■ Items ■
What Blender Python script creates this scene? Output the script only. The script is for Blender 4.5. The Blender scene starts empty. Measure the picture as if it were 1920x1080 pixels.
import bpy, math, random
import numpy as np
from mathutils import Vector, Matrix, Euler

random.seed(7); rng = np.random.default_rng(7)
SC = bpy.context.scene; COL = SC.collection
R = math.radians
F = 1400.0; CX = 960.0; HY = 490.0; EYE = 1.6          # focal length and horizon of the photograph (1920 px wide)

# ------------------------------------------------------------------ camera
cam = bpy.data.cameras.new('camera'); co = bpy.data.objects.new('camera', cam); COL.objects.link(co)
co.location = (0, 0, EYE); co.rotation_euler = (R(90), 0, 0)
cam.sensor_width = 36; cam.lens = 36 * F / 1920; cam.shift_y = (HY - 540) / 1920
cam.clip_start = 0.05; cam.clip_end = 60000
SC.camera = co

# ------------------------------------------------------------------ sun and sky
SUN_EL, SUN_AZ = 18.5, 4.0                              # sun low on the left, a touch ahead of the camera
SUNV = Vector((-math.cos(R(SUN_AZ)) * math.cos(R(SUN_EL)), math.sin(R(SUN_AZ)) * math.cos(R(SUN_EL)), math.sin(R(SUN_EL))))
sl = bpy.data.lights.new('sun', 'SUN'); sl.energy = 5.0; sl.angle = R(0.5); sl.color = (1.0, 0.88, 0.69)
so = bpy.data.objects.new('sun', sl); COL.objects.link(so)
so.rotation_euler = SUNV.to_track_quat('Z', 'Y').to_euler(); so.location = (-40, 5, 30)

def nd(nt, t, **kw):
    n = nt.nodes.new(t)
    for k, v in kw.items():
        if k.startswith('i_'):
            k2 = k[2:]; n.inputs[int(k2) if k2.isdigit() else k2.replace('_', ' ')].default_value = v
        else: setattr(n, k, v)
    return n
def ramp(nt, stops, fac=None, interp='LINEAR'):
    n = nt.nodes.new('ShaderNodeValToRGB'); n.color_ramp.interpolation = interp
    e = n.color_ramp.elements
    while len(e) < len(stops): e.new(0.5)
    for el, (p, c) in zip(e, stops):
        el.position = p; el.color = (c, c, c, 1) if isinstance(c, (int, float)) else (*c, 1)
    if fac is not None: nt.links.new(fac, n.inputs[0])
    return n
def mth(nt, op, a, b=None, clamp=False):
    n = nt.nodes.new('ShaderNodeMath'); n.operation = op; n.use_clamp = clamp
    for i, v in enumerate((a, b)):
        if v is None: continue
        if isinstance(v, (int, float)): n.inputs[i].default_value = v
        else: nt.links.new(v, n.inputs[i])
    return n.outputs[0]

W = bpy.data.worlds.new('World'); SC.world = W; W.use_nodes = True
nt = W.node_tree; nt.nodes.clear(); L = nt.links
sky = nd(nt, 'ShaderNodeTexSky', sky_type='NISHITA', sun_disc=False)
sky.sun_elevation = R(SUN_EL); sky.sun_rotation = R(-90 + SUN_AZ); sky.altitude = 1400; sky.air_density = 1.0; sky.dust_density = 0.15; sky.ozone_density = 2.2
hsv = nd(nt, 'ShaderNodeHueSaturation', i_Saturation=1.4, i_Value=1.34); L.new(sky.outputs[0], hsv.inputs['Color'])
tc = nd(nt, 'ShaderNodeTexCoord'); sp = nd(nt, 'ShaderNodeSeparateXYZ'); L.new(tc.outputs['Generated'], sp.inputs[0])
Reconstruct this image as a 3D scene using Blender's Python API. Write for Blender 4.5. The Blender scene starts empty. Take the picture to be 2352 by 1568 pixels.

■ Task objective ■
Starting at the first line of the entries above, please extract each line up to and including the line with "F = 1400.0;", unchanged, and add nothing.

■ Task solution ■
What Blender Python script creates this scene? Output the script only. The script is for Blender 4.5. The Blender scene starts empty. Measure the picture as if it were 1920x1080 pixels.
import bpy, math, random
import numpy as np
from mathutils import Vector, Matrix, Euler

random.seed(7); rng = np.random.default_rng(7)
SC = bpy.context.scene; COL = SC.collection
R = math.radians
F = 1400.0; CX = 960.0; HY = 490.0; EYE = 1.6          # focal length and horizon of the photograph (1920 px wide)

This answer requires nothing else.